**Exercise objective**
Return all lines in the material below that contain "picture".

**Dataset extract**
____

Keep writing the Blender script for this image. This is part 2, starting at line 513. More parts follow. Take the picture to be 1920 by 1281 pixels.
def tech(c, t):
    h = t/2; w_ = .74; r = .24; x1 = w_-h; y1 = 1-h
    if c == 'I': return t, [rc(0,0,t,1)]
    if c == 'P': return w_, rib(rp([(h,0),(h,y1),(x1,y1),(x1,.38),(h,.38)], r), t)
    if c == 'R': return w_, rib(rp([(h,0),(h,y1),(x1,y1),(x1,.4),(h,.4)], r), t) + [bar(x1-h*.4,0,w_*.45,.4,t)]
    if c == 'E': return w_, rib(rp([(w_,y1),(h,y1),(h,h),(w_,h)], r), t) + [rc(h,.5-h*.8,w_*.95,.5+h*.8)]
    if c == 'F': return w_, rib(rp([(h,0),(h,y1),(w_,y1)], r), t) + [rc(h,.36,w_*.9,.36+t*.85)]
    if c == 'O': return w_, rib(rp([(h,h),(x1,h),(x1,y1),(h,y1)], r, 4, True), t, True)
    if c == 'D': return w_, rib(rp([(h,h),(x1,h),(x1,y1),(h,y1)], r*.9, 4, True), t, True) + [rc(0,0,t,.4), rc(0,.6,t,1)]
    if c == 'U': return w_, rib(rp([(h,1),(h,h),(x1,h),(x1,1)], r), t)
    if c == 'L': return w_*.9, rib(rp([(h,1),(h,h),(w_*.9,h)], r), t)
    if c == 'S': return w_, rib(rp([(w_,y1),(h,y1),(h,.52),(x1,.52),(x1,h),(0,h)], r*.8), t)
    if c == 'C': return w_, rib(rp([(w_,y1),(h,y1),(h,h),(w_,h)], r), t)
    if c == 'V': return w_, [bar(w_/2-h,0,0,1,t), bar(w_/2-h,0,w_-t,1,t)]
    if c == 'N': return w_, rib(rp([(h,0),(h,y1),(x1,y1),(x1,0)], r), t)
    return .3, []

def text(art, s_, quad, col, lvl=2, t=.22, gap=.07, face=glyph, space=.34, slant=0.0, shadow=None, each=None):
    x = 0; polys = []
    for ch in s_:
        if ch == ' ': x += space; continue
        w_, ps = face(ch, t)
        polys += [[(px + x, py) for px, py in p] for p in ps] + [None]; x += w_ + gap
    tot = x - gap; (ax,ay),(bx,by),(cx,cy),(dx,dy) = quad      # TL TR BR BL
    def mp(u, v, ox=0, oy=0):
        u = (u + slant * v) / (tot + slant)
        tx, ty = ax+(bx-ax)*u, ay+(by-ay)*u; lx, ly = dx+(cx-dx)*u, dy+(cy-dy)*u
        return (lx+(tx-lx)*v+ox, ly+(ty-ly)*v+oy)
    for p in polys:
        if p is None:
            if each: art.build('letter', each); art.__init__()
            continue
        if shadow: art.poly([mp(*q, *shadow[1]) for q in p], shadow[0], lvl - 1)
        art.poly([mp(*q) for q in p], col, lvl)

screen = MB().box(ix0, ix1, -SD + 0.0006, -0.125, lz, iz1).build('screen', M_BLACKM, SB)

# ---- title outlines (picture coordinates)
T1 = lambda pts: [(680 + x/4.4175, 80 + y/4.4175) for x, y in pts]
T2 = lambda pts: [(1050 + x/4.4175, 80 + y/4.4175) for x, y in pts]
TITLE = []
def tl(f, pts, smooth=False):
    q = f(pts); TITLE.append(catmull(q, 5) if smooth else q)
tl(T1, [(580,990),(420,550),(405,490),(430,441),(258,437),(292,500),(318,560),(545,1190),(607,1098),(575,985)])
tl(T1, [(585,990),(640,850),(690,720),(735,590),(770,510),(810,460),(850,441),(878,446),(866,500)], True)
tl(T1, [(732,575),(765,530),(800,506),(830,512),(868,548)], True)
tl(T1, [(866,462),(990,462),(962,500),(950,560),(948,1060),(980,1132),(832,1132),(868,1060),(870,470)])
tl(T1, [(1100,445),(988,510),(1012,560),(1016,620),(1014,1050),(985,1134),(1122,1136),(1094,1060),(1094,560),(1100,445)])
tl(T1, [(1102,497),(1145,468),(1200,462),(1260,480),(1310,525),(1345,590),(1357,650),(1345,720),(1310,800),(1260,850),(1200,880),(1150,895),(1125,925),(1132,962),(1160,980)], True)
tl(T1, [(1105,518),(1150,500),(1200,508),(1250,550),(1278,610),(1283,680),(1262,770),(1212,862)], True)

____

**Result of this task**
Keep writing the Blender script for this image. This is part 2, starting at line 513. More parts follow. Take the picture to be 1920 by 1281 pixels.
# ---- title outlines (picture coordinates)